Write out the lines from the top of the material through the line with "SC.camera = cam", exactly and with nothing added.

____

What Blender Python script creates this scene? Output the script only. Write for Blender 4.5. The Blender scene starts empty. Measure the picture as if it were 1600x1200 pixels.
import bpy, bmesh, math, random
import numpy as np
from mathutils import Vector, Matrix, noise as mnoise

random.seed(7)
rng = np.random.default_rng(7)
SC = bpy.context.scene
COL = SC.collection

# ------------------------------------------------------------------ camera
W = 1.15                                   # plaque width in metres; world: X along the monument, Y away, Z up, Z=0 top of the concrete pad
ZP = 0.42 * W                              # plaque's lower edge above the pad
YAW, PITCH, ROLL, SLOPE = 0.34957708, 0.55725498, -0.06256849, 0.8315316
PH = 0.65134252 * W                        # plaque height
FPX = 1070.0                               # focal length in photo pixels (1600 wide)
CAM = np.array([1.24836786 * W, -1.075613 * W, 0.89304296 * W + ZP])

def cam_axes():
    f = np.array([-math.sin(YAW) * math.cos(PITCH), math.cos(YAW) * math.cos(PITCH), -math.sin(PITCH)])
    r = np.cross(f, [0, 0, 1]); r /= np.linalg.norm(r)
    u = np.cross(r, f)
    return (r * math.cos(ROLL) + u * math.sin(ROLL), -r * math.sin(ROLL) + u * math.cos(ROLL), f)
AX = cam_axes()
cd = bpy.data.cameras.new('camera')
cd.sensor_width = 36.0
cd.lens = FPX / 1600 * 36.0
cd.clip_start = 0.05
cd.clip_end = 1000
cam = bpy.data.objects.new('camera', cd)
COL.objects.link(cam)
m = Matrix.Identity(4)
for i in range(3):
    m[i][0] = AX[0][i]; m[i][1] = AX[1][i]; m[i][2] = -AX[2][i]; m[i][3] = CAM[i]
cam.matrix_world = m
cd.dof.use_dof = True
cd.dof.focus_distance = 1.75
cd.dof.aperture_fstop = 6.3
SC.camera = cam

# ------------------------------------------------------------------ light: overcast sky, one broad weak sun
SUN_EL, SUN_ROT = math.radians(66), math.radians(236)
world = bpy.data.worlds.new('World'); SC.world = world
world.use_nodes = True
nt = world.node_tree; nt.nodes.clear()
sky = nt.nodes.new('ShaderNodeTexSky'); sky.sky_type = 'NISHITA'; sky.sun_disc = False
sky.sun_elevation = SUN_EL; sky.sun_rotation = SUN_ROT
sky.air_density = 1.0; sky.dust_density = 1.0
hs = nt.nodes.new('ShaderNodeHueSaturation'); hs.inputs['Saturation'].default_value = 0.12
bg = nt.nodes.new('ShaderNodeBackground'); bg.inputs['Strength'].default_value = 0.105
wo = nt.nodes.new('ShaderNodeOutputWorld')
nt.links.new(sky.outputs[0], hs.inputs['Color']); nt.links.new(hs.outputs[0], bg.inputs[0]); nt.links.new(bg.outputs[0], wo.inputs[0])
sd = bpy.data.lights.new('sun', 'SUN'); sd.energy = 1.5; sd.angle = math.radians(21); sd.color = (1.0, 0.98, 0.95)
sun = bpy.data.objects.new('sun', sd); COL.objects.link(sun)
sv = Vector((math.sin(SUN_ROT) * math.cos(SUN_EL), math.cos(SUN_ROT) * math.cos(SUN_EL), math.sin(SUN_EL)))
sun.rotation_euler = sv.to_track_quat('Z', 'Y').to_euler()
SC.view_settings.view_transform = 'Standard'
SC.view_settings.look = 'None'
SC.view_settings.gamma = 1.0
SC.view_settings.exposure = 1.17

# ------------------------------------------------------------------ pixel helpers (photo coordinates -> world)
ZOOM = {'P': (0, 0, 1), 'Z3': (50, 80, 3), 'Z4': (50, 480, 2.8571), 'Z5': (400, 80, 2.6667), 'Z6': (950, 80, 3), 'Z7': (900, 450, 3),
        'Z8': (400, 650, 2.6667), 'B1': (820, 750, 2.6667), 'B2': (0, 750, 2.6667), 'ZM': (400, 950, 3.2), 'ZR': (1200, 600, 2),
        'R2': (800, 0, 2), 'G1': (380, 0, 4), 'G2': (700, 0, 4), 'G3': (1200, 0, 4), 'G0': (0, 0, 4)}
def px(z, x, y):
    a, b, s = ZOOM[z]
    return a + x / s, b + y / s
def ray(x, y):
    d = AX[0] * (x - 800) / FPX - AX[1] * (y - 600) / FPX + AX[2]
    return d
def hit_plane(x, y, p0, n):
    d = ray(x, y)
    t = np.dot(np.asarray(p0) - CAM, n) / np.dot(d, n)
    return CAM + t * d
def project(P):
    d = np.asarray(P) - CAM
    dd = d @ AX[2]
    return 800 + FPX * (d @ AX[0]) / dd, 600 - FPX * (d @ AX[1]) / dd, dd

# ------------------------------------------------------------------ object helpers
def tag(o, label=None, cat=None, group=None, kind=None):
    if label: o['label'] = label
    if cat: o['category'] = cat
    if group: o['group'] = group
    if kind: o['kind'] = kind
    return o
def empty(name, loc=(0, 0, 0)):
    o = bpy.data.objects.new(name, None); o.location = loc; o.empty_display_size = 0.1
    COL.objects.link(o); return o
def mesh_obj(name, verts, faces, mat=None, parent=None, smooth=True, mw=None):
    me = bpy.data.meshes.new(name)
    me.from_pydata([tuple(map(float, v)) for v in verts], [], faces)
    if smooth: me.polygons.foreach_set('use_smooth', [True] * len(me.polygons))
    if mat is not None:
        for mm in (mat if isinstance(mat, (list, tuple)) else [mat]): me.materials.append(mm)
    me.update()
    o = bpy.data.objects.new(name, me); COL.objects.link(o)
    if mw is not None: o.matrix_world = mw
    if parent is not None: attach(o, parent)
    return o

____

§ **Written response**:
What Blender Python script creates this scene? Output the script only. Write for Blender 4.5. The Blender scene starts empty. Measure the picture as if it were 1600x1200 pixels.
import bpy, bmesh, math, random
import numpy as np
from mathutils import Vector, Matrix, noise as mnoise

random.seed(7)
rng = np.random.default_rng(7)
SC = bpy.context.scene
COL = SC.collection

# ------------------------------------------------------------------ camera
W = 1.15                                   # plaque width in metres; world: X along the monument, Y away, Z up, Z=0 top of the concrete pad
ZP = 0.42 * W                              # plaque's lower edge above the pad
YAW, PITCH, ROLL, SLOPE = 0.34957708, 0.55725498, -0.06256849, 0.8315316
PH = 0.65134252 * W                        # plaque height
FPX = 1070.0                               # focal length in photo pixels (1600 wide)
CAM = np.array([1.24836786 * W, -1.075613 * W, 0.89304296 * W + ZP])

def cam_axes():
    f = np.array([-math.sin(YAW) * math.cos(PITCH), math.cos(YAW) * math.cos(PITCH), -math.sin(PITCH)])
    r = np.cross(f, [0, 0, 1]); r /= np.linalg.norm(r)
    u = np.cross(r, f)
    return (r * math.cos(ROLL) + u * math.sin(ROLL), -r * math.sin(ROLL) + u * math.cos(ROLL), f)
AX = cam_axes()
cd = bpy.data.cameras.new('camera')
cd.sensor_width = 36.0
cd.lens = FPX / 1600 * 36.0
cd.clip_start = 0.05
cd.clip_end = 1000
cam = bpy.data.objects.new('camera', cd)
COL.objects.link(cam)
m = Matrix.Identity(4)
for i in range(3):
    m[i][0] = AX[0][i]; m[i][1] = AX[1][i]; m[i][2] = -AX[2][i]; m[i][3] = CAM[i]
cam.matrix_world = m
cd.dof.use_dof = True
cd.dof.focus_distance = 1.75
cd.dof.aperture_fstop = 6.3
SC.camera = cam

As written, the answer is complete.